Your objective: Write out the entire listing below exactly as it appears, minus any pictures.

Data lines:
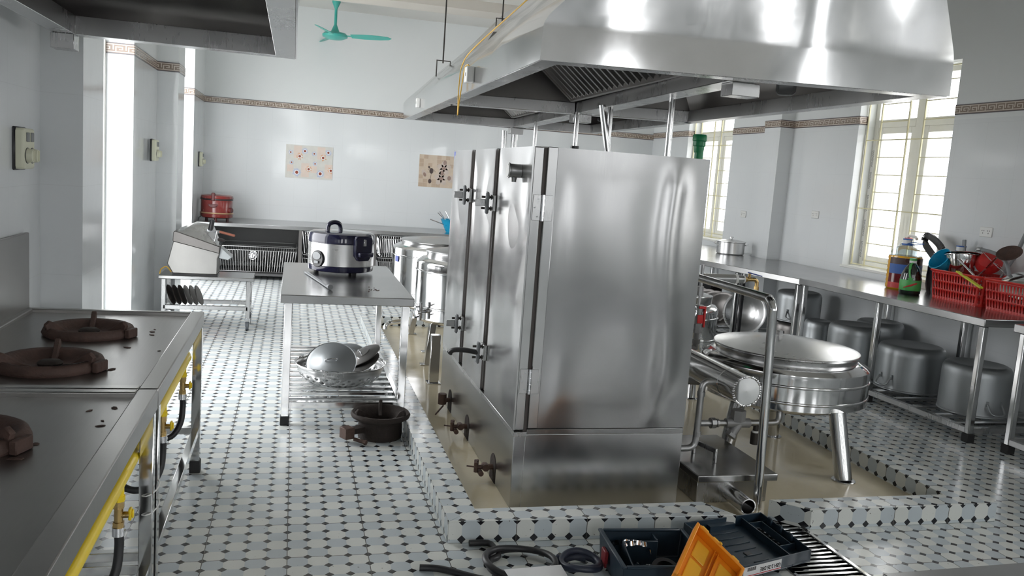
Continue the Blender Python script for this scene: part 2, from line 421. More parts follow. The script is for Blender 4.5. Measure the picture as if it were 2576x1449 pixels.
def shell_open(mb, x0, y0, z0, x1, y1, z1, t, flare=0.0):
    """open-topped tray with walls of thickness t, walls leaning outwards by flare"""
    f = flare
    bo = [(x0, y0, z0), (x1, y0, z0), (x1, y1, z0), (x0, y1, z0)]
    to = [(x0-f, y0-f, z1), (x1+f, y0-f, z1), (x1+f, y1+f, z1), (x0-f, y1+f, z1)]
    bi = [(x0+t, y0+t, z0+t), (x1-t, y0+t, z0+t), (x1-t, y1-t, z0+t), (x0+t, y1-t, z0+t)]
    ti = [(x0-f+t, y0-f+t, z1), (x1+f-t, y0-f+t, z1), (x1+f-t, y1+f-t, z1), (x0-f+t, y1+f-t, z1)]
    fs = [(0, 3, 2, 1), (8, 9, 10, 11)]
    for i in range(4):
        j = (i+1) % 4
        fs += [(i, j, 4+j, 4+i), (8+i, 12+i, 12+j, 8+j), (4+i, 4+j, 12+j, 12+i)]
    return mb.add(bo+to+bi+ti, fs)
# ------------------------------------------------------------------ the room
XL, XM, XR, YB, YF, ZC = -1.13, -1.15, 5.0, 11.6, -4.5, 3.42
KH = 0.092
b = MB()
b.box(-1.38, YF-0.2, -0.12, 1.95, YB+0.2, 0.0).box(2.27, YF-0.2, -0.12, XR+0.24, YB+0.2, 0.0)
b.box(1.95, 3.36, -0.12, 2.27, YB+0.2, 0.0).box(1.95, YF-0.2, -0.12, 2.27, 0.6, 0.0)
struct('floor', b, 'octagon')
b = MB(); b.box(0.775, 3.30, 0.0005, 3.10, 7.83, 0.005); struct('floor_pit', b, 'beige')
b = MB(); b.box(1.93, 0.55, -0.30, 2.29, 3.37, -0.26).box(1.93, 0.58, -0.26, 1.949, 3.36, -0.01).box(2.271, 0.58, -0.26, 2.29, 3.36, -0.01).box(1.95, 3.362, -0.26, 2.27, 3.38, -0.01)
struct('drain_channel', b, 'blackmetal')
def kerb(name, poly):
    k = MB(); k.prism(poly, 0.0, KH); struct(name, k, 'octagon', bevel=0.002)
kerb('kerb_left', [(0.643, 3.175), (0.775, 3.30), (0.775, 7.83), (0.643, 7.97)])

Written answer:
Continue the Blender Python script for this scene: part 2, from line 421. More parts follow. The script is for Blender 4.5. Measure the picture as if it were 2576x1449 pixels.
def shell_open(mb, x0, y0, z0, x1, y1, z1, t, flare=0.0):
    """open-topped tray with walls of thickness t, walls leaning outwards by flare"""
    f = flare
    bo = [(x0, y0, z0), (x1, y0, z0), (x1, y1, z0), (x0, y1, z0)]
    to = [(x0-f, y0-f, z1), (x1+f, y0-f, z1), (x1+f, y1+f, z1), (x0-f, y1+f, z1)]
    bi = [(x0+t, y0+t, z0+t), (x1-t, y0+t, z0+t), (x1-t, y1-t, z0+t), (x0+t, y1-t, z0+t)]
    ti = [(x0-f+t, y0-f+t, z1), (x1+f-t, y0-f+t, z1), (x1+f-t, y1+f-t, z1), (x0-f+t, y1+f-t, z1)]
    fs = [(0, 3, 2, 1), (8, 9, 10, 11)]
    for i in range(4):
        j = (i+1) % 4
        fs += [(i, j, 4+j, 4+i), (8+i, 12+i, 12+j, 8+j), (4+i, 4+j, 12+j, 12+i)]
    return mb.add(bo+to+bi+ti, fs)
# ------------------------------------------------------------------ the room
XL, XM, XR, YB, YF, ZC = -1.13, -1.15, 5.0, 11.6, -4.5, 3.42
KH = 0.092
b = MB()
b.box(-1.38, YF-0.2, -0.12, 1.95, YB+0.2, 0.0).box(2.27, YF-0.2, -0.12, XR+0.24, YB+0.2, 0.0)
b.box(1.95, 3.36, -0.12, 2.27, YB+0.2, 0.0).box(1.95, YF-0.2, -0.12, 2.27, 0.6, 0.0)
struct('floor', b, 'octagon')
b = MB(); b.box(0.775, 3.30, 0.0005, 3.10, 7.83, 0.005); struct('floor_pit', b, 'beige')
b = MB(); b.box(1.93, 0.55, -0.30, 2.29, 3.37, -0.26).box(1.93, 0.58, -0.26, 1.949, 3.36, -0.01).box(2.271, 0.58, -0.26, 2.29, 3.36, -0.01).box(1.95, 3.362, -0.26, 2.27, 3.38, -0.01)
struct('drain_channel', b, 'blackmetal')
def kerb(name, poly):
    k = MB(); k.prism(poly, 0.0, KH); struct(name, k, 'octagon', bevel=0.002)
kerb('kerb_left', [(0.643, 3.175), (0.775, 3.30), (0.775, 7.83), (0.643, 7.97)])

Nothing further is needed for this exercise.